Daha fazlasını öğrenmek için okul
Okul, tüm aileler için, kutsal bir yerdir. Zamanı geldiğinde, her anne ve baba, büyük bir ihtimamla büyüttüğü çocuğunu, okula, öğretmene teslim eder. Bebekken, başkalarının kucağına vermekte zorlandığı çocuğunu, onlarca çocuğun bulunduğu bir ortama hem de tek başına bırakacaktır.
İlk yıl için var olan bu sihir, daha sonraki yıllarda yerini, başka bir şeye bırakacaktır; Müdahaleye.
Çocuk, ebeveyn için üstün insan olmalıdır. Her sorulana bilgisayar gibi cevap vermelidir.
Üstün insan, üretilebilir. O halde bu zorlanmalıdır.
Ne yazık ki, bundan sonraki seneler, öğrenmenin azap olduğu senelerdir.
Hayata, mutlu olmaya, mutlu olmak için öğrenmeye hazırlanmak yerine, bir başkasından önde olmanın mücadelesi başlamıştır.
Öğrenme, yerini, sorulan sorulara doğru cevap vermeye bırakmıştır. Varsa yoksa, sorulan sorulara doğru cevap vermek. İşte, okulda, öğrenmede, okumada, başarıda, yani bir öğretim için gerekli olan her şey, sadece sorulan sorulara “doğru cevap” verme halini almıştır. Bu dönemler, yanlış şeylerin yapıldığı senelerdir. Çocukların öğrenme hevesi şekil değiştirmiştir. Öğrenmek, anlamak, haz duymak, araştırmak, ilgi duymak, ortadan silinmiştir.
Tüm bu olanların sonunda yapılanlara bir ad vermek gerekirse buna “öğrenme” denilemez. Öğrenmenin son aşamasında oluşan tek şey “haz duymak” tır. Burada öğrenme ve haz duyma arasında ilişkilendirme bile yapılamaz.
Şimdi gerçekleri bir tarafa bırakarak, olması gereken öğrenme üzerinde değerlendirmelerde bulunalım;
Öğrenme, kişinin bir faaliyetidir. Öğretim ile öğrenme yan yana gibi görünürler, ancak, aynı şeyler değildirler. Yaşam kalitesi için öğrenme gereklidir.
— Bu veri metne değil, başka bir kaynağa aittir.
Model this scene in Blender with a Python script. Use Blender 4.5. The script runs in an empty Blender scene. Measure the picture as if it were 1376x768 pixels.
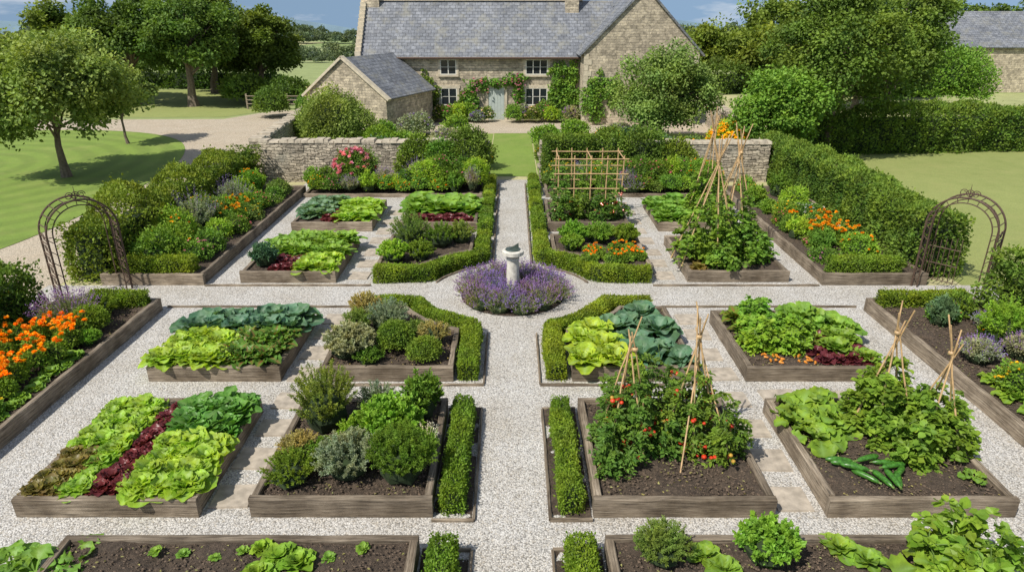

“ Edebiyat dersindeyiz. Öğretmenimiz Necla hanım getirmiş olduğu romanı okuyor. Hepimize ödev vermişti. Roman okunacak ve özeti çıkarılacaktı. Sınıftaki arkadaşlardan bir kısmı ödevini yapmamıştı. Bu güzelim romanı okumamışlardı. Ben, roman okumayı çok seviyorum. Adeta romanın içine giriyorum, okumuyorum, romanın içinde yaşıyorum. Gelecek hafta sınav olacak. Sınavda mutlaka roman ile ilgili sorular sorulacak. Ben yine bildiklerimi yazacağım, onlar da kopyalarındakilerini. Hepimiz geçer not alacağız.
Ama ben onlardan bir fazlası olacağım, çünkü, öğreneceğim.”